Whenever I see a startup offering two different products on their website I cringe. It’s so incredibly hard to make one product successful that having a second product means resources are going to be spread more thin. Personally, I’ve tried it three times and have failed all three times. Can it be done? Yes. Is it rare? Yes.

Here are a few thoughts on a second product:

  • Whichever product pays the bills is going to get all the attention
  • Having a second product is actually 10x more difficult that it appears
  • Finding product / market fit still takes 12 – 24 months with the second product
  • Micro apps that are a subset of the mothership’s functionality are fine as long as they share the same code base
  • Building a successful second product suffers many of the same issues as being a part-time entrepreneur
  • If it’s going to be done, consider having a separate, dedicated team of people and website devoted to the product

When the first product has plateaued or is in decline, a second product makes sense to try and start growing again. Regardless, startups should stay away from a second product as long as possible.

What else? What are some other thoughts on a startup having two products?

4 thoughts on “Two Products, One Startup — Don’t Do It

  1. David,

    Spot on analysis. I’ve tried this as well and in hurt both products.

    Fastest way to mediocrity is to try to manage two different products. Team has to resist the entrepreneurial attention deficit disorder urge to build other things that are not core to driving value for the main service.

    As some point resentment comes to both product teams. The one bringing in revenue asks why we’re doing this other project at our expense. The startup/new product believes if they were the entire focus success would be faster.

    It hurts morale, questions leadership, confuses customers and ultimately dooms both products to under performing or failure.

    If there is such conviction to build and there is an identifiable market, spin it out of the company and make someone in charge of it.

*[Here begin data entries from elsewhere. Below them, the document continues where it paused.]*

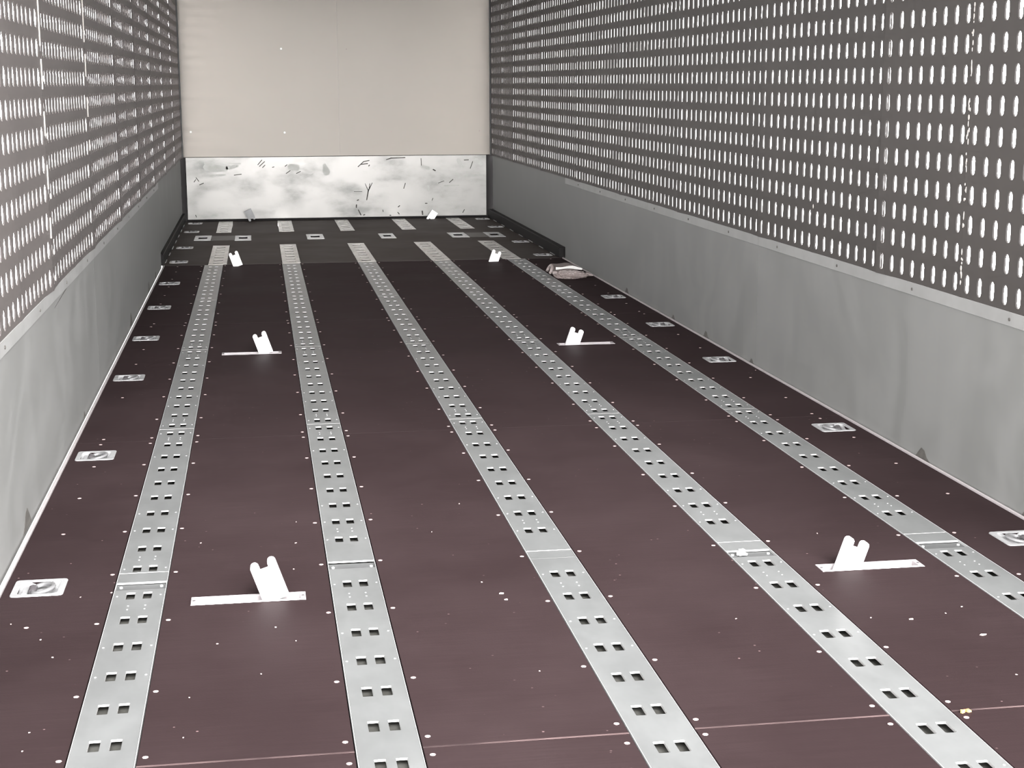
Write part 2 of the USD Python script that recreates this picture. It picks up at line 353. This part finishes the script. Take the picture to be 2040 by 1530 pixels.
# ------------------------------------------------------------------ end wall
we = struct('wall_end')
obj('white_sheet', chbox(XL - .03, 1.2497, YE, YE + .03, .516, TOP + .1, .0012), M['white'], we)
obj('white_sheet', chbox(1.2503, XR + .03, YE, YE + .03, .516, TOP + .1, .0012), M['white'], we)
kp = obj('zinc_sheet', chbox(.014, 2.452, YE - .004, YE + .02, .016, .512, .0015), M['kick_end'], we)
obj('light_blocker', box(XL - .04, XR + .04, YE + .031, YE + .04, -.02, TOP + .1), M['black'], we)  # unseen sheet added to stop light leaking through the sheet seam
for x, z, m in [(.063, .717, 'paper'), (.808, .707, 'paper'), (.799, 1.37, 'paper'), (1.669, .709, 'screw'), (1.32, 1.367, 'screw'), (2.40, .709, 'screw')]:
    d = trimesh.creation.cylinder(.0085 if m == 'paper' else .005, .005, sections=12); d.apply_transform(trimesh.transformations.rotation_matrix(math.pi / 2, [1, 0, 0])); d.apply_translation([x, YE - .0015, z])
    obj('screw', d, M[m], we)
# scuffs and stains on the zinc sheet of the end wall, traced where they sit (pixel -> plane of the sheet)
def on_end(px, py):
    d = (px - 1020) / FPX * rt + -(py - 765) / FPX * up + fw
    t = (YE - .004 - EYE[1]) / d[1]; q = EYE + t * d; return (q[0], q[2])
def smear(pts, width, m, name='scuff'):
    """a stroke of given widths (px) through pts (px)"""
    out = None
    w = np.broadcast_to(np.asarray(width, float), (len(pts),))
    for (a, wa), (b, wb) in zip(zip(pts[:-1], w[:-1]), zip(pts[1:], w[1:])):
        pa, pb = on_end(*a), on_end(*b)
        ca = CrossSection.circle(wa * .0041 / 2, 6).translate(pa); cb = CrossSection.circle(wb * .0041 / 2, 6).translate(pb)
        h = CrossSection.batch_hull([ca, cb]); out = h if out is None else out + h
    q = tm(ext(out, 0, .0008)); v = q.vertices.copy(); q.vertices = np.c_[v[:, 0], YE - .0041 - v[:, 2], v[:, 1]]; q.fix_normals()
    obj(name, q, M[m], kp)
def Z2(x, y): return (360 + x / 6.375, 300 + y / 6.375)
def Z3(x, y): return (660 + x / 6.375, 300 + y / 6.375)
for pts in ([Z2(980, 180), Z2(1030, 120)], [Z2(1000, 200), Z2(1065, 140)], [Z2(1040, 215), Z2(1070, 185)], [Z2(680, 312), Z2(770, 300)], [Z2(1325, 200), Z2(1350, 180)],
            [Z2(1340, 290), Z2(1390, 255)], [Z2(1470, 290), Z2(1520, 265)], [Z2(195, 345), Z2(230, 390)], [Z2(170, 400), Z2(190, 370)], [Z2(240, 435), Z2(290, 415)],
            [Z2(190, 820), Z2(200, 845)], [Z2(1165, 212), Z2(1185, 208)]): smear(pts, 1.6, 'stain')
smear([Z2(300, 160), Z2(520, 160), Z2(760, 165)], [2, 2, 2], 'stain_soft', 'stain')
smear([Z2(330, 210), Z2(450, 225), Z2(560, 225)], [15, 17, 13], 'stain_soft', 'stain')
smear([Z2(600, 220), Z2(720, 195)], [9, 6], 'stain_soft', 'stain')
smear([Z2(380, 320), Z2(560, 310)], [6, 4], 'stain_soft', 'stain')
smear([Z2(1390, 200), Z2(1470, 220)], [11, 13], 'stain_soft', 'stain')
smear([Z2(1830, 190), Z2(1850, 270)], [8, 15], 'stain_soft', 'stain')
smear([Z2(1530, 352), Z2(1680, 295)], 1.6, 'stain_soft')
for pts, w in (([Z3(520, 410), Z3(470, 510), Z3(450, 625)], [1.2, 2.6, 2]), ([Z3(430, 420), Z3(470, 510)], [1, 2]), ([Z3(490, 420), Z3(475, 510)], 1.2),
               ([Z3(340, 205), Z3(410, 140), Z3(480, 125)], 1.8), ([Z3(380, 175), Z3(460, 165)], 2), ([Z3(475, 195), Z3(485, 185)], 2),
               ([Z3(700, 115), Z3(760, 95), Z3(935, 90)], [1.5, 2.5, 2]), ([Z3(320, 690), Z3(318, 720)], 2.5), ([Z3(345, 755), Z3(375, 815)], 2.5), ([Z3(330, 632), Z3(345, 625)], 2.2),
               ([Z3(1155, 770), Z3(1160, 810)], 3), ([Z3(1670, 785), Z3(1690, 750)], 1.8), ([Z3(920, 480), Z3(940, 415)], 1.6), ([Z3(1500, 405), Z3(1545, 365)], 1.6),
               ([Z3(1360, 412), Z3(1430, 385)], 1.2), ([Z3(1690, 120), Z3(1740, 118)], 2), ([Z3(1295, 240), Z3(1320, 255)], 2.5), ([Z3(850, 715), Z3(868, 700)], 2), ([Z3(1195, 670), Z3(1215, 670)], 2.2),
               ([Z3(290, 520), Z3(390, 520)], 1.1), ([Z3(655, 755), Z3(658, 775)], 1.6), ([Z3(845, 785), Z3(862, 805)], 2), ([Z3(745, 820), Z3(756, 822)], 2), ([Z3(410, 818), Z3(425, 812)], 2),
               ([Z3(1140, 100), Z3(1145, 190)], 1.3), ([Z3(1765, 225), Z3(1795, 140)], 1.6), ([Z3(1280, 632), Z3(1290, 605)], 1.4)): smear(pts, w, 'stain')
for pts, w in (([Z3(1150, 205), Z3(1235, 225)], [6, 8]), ([Z3(1610, 120), Z3(1660, 200)], [8, 10]), ([Z3(1590, 290), Z3(1620, 340)], [7, 6]), ([Z3(1440, 445), Z3(1620, 440)], [4, 2]),
               ([Z3(1230, 450), Z3(1240, 490)], 4), ([Z3(1840, 120), Z3(1900, 170)], [8, 6]), ([Z3(1700, 320), Z3(1920, 310)], [6, 4])): smear(pts, w, 'stain_soft', 'stain')
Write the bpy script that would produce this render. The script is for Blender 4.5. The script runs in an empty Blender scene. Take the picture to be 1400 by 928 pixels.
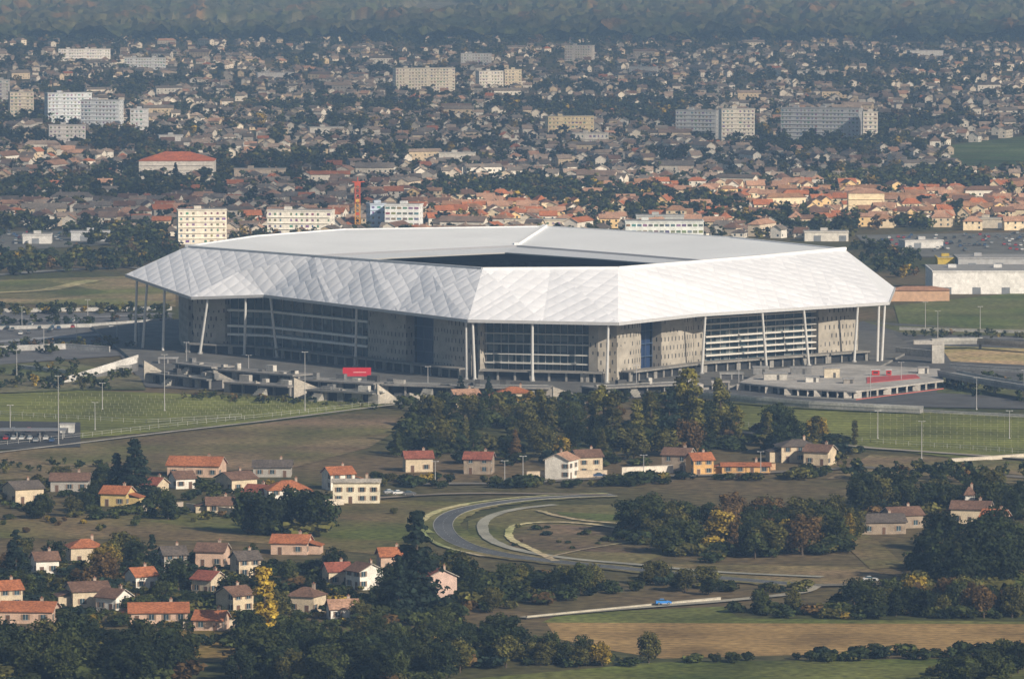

  2. Thank you for this timely advice! I was going into development on a pet project and developing a product that my client’s have requested. After this, I am going to table my pet project (like my gut has been urging me to- but my heart wasn’t ready to concede). Great counsel.

  3. David,

    What are your thoughts on starting up a business that provides services but also supplies goods? A dilemma I have seems similar to this. The selling of the goods seems to be like a part time job and not a lucrative. Just wondering what your thoughts were as well as any advice on making a profit from selling goods.